— START OF DATA EXTRACT —

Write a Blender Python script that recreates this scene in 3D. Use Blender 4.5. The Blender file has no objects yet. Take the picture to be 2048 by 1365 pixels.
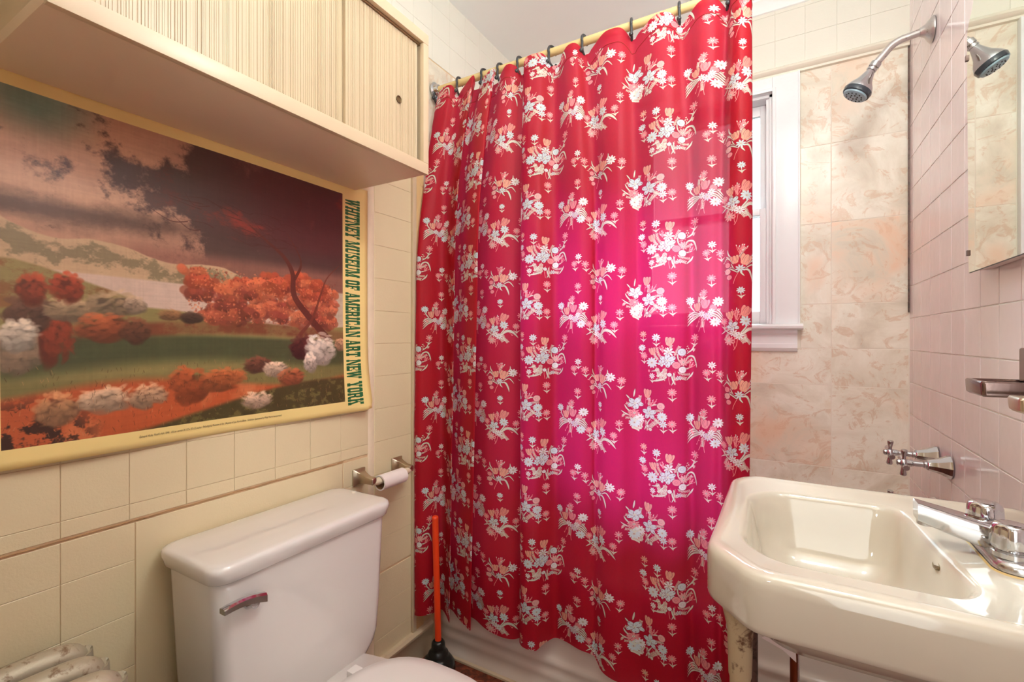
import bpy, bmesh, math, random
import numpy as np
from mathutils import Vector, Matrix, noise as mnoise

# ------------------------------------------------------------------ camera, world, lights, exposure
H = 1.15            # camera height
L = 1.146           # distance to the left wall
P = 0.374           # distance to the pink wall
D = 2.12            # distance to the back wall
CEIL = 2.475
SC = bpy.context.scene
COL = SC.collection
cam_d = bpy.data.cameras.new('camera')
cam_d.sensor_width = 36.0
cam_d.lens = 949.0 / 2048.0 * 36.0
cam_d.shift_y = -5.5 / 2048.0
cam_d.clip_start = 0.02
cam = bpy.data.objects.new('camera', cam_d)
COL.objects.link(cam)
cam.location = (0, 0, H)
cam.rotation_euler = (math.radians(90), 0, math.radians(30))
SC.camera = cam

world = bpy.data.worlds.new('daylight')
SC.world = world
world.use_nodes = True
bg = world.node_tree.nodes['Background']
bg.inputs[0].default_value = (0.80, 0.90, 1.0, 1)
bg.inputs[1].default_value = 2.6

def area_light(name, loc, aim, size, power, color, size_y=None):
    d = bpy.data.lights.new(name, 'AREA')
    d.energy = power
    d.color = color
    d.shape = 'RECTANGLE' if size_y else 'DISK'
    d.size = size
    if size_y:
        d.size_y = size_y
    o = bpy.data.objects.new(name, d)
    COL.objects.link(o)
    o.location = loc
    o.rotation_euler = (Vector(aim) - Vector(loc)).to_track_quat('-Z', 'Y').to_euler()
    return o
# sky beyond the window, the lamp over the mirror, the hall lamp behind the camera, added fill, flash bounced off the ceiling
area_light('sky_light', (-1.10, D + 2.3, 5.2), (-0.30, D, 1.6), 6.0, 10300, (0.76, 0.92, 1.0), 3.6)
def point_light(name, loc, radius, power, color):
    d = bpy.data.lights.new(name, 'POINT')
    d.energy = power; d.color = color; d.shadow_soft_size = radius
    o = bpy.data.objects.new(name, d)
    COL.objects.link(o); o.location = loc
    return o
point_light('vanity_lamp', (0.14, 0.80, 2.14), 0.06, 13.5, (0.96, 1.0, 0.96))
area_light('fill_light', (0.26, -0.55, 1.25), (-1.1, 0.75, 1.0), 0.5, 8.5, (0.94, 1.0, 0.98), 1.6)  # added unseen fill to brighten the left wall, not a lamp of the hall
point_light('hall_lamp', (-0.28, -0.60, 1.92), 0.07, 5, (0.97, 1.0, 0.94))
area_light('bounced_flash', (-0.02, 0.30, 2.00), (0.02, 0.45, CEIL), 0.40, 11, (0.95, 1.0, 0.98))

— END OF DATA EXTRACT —

◆ GIVEN EXERCISE ◆
Repeat the material above verbatim. Leave the pictures behind.

◆ THE ANSWER ◆
Write a Blender Python script that recreates this scene in 3D. Use Blender 4.5. The Blender file has no objects yet. Take the picture to be 2048 by 1365 pixels.
import bpy, bmesh, math, random
import numpy as np
from mathutils import Vector, Matrix, noise as mnoise

# ------------------------------------------------------------------ camera, world, lights, exposure
H = 1.15            # camera height
L = 1.146           # distance to the left wall
P = 0.374           # distance to the pink wall
D = 2.12            # distance to the back wall
CEIL = 2.475
SC = bpy.context.scene
COL = SC.collection
cam_d = bpy.data.cameras.new('camera')
cam_d.sensor_width = 36.0
cam_d.lens = 949.0 / 2048.0 * 36.0
cam_d.shift_y = -5.5 / 2048.0
cam_d.clip_start = 0.02
cam = bpy.data.objects.new('camera', cam_d)
COL.objects.link(cam)
cam.location = (0, 0, H)
cam.rotation_euler = (math.radians(90), 0, math.radians(30))
SC.camera = cam

world = bpy.data.worlds.new('daylight')
SC.world = world
world.use_nodes = True
bg = world.node_tree.nodes['Background']
bg.inputs[0].default_value = (0.80, 0.90, 1.0, 1)
bg.inputs[1].default_value = 2.6

def area_light(name, loc, aim, size, power, color, size_y=None):
    d = bpy.data.lights.new(name, 'AREA')
    d.energy = power
    d.color = color
    d.shape = 'RECTANGLE' if size_y else 'DISK'
    d.size = size
    if size_y:
        d.size_y = size_y
    o = bpy.data.objects.new(name, d)
    COL.objects.link(o)
    o.location = loc
    o.rotation_euler = (Vector(aim) - Vector(loc)).to_track_quat('-Z', 'Y').to_euler()
    return o
# sky beyond the window, the lamp over the mirror, the hall lamp behind the camera, added fill, flash bounced off the ceiling
area_light('sky_light', (-1.10, D + 2.3, 5.2), (-0.30, D, 1.6), 6.0, 10300, (0.76, 0.92, 1.0), 3.6)
def point_light(name, loc, radius, power, color):
    d = bpy.data.lights.new(name, 'POINT')
    d.energy = power; d.color = color; d.shadow_soft_size = radius
    o = bpy.data.objects.new(name, d)
    COL.objects.link(o); o.location = loc
    return o
point_light('vanity_lamp', (0.14, 0.80, 2.14), 0.06, 13.5, (0.96, 1.0, 0.96))
area_light('fill_light', (0.26, -0.55, 1.25), (-1.1, 0.75, 1.0), 0.5, 8.5, (0.94, 1.0, 0.98), 1.6)  # added unseen fill to brighten the left wall, not a lamp of the hall
point_light('hall_lamp', (-0.28, -0.60, 1.92), 0.07, 5, (0.97, 1.0, 0.94))
area_light('bounced_flash', (-0.02, 0.30, 2.00), (0.02, 0.45, CEIL), 0.40, 11, (0.95, 1.0, 0.98))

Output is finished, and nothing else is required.